* Begin *

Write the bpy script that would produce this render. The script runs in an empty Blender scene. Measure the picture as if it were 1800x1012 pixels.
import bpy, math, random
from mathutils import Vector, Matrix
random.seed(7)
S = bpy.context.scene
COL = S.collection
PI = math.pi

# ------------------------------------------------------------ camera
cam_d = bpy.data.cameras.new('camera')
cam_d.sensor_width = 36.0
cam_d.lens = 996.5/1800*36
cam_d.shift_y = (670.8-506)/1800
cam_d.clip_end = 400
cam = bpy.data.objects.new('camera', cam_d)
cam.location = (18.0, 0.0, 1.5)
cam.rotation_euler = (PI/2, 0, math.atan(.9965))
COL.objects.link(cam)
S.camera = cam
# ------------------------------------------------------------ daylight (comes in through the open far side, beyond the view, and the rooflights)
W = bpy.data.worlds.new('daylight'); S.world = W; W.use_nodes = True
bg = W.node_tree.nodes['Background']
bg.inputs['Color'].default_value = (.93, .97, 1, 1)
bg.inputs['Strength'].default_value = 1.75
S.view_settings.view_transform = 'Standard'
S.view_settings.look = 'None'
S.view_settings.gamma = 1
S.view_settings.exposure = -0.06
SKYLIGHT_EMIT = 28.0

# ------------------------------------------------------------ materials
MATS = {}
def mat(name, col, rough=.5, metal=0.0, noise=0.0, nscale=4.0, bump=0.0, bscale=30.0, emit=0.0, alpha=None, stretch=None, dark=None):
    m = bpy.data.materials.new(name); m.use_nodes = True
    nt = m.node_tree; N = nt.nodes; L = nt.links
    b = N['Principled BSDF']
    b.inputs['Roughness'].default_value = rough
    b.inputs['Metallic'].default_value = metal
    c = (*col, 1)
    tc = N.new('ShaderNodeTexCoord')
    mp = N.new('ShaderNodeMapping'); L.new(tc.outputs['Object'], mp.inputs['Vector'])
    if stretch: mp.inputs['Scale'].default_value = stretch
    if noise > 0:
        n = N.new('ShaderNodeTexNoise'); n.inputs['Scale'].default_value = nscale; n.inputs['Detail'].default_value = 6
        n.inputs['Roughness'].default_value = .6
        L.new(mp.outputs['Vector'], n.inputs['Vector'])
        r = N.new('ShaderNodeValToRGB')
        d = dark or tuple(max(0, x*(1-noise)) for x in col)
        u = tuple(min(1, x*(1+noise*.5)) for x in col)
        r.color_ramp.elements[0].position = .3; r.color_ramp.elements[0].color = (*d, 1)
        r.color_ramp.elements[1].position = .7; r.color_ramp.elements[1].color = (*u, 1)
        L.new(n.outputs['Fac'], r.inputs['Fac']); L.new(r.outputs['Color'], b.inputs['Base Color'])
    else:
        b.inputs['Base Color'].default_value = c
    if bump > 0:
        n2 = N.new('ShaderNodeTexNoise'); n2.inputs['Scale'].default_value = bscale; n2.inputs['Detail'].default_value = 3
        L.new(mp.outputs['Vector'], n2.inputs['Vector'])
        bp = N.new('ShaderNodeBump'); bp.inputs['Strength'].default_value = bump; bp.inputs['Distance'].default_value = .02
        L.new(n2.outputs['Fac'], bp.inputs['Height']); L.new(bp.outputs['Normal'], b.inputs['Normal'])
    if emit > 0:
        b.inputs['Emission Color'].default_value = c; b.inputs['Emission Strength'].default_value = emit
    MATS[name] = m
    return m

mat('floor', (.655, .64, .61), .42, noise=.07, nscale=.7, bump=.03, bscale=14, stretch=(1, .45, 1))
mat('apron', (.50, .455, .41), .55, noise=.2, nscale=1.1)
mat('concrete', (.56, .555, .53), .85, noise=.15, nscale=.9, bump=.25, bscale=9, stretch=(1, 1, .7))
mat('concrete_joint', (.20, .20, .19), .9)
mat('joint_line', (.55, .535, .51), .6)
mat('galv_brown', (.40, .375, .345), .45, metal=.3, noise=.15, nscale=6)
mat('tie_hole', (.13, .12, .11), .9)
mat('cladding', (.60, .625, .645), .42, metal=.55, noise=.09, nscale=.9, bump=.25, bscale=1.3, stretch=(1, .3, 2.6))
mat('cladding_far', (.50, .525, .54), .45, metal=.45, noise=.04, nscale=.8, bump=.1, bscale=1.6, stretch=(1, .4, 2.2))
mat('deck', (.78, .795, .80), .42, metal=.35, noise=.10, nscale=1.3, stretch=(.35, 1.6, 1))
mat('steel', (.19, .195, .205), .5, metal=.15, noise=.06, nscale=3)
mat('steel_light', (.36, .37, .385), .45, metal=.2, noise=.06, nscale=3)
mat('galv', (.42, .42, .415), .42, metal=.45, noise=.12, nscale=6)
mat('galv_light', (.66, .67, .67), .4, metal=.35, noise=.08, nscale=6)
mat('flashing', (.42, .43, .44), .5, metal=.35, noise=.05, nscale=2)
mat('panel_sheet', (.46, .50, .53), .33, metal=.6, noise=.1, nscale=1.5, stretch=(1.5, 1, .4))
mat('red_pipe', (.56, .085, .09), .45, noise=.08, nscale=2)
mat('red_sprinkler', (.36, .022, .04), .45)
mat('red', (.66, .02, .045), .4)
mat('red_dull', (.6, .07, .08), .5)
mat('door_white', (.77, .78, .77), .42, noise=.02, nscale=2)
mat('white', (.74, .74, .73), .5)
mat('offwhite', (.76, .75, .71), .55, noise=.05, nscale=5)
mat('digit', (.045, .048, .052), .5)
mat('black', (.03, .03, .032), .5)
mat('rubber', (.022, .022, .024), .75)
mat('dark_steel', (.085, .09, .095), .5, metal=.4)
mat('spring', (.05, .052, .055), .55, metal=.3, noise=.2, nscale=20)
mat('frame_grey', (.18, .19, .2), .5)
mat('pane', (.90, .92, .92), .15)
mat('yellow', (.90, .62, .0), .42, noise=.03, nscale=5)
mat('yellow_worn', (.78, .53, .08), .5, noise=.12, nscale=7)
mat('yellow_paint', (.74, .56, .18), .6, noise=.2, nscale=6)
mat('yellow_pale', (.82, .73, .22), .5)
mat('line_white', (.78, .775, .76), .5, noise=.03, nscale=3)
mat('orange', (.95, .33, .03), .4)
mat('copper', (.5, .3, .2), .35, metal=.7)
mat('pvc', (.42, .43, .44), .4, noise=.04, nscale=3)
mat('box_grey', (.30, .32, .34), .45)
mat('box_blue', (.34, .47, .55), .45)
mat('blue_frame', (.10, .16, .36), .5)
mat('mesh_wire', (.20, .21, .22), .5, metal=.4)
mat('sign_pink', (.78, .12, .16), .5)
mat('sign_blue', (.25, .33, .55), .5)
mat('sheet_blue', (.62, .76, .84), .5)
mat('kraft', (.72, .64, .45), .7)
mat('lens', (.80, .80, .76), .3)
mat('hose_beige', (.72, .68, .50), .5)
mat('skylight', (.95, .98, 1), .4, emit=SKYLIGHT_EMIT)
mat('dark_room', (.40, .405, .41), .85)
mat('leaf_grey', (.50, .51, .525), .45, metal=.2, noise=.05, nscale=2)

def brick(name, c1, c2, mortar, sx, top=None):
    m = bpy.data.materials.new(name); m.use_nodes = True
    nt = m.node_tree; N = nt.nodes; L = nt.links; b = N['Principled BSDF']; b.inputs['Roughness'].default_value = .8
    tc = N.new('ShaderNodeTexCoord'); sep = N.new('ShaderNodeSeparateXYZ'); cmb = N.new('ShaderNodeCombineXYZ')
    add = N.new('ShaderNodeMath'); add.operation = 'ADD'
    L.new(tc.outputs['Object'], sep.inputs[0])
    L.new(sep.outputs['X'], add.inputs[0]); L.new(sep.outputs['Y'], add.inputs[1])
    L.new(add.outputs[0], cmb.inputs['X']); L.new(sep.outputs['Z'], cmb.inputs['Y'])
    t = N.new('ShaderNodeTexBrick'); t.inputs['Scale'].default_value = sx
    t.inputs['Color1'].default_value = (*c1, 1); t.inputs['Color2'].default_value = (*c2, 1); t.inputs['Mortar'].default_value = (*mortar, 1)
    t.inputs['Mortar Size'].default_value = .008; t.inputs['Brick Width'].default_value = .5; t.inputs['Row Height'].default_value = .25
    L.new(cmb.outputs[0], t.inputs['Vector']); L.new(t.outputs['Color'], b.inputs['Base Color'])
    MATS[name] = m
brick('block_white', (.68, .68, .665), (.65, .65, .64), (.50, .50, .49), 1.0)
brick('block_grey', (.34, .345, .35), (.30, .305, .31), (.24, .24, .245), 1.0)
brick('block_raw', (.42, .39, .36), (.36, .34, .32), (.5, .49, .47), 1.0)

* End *

Exercise requirements:
Print, please, the lines from the first line of the material through the line that contains "PI = math.pi", exactly as written and with nothing added.

Task result:
Write the bpy script that would produce this render. The script runs in an empty Blender scene. Measure the picture as if it were 1800x1012 pixels.
import bpy, math, random
from mathutils import Vector, Matrix
random.seed(7)
S = bpy.context.scene
COL = S.collection
PI = math.pi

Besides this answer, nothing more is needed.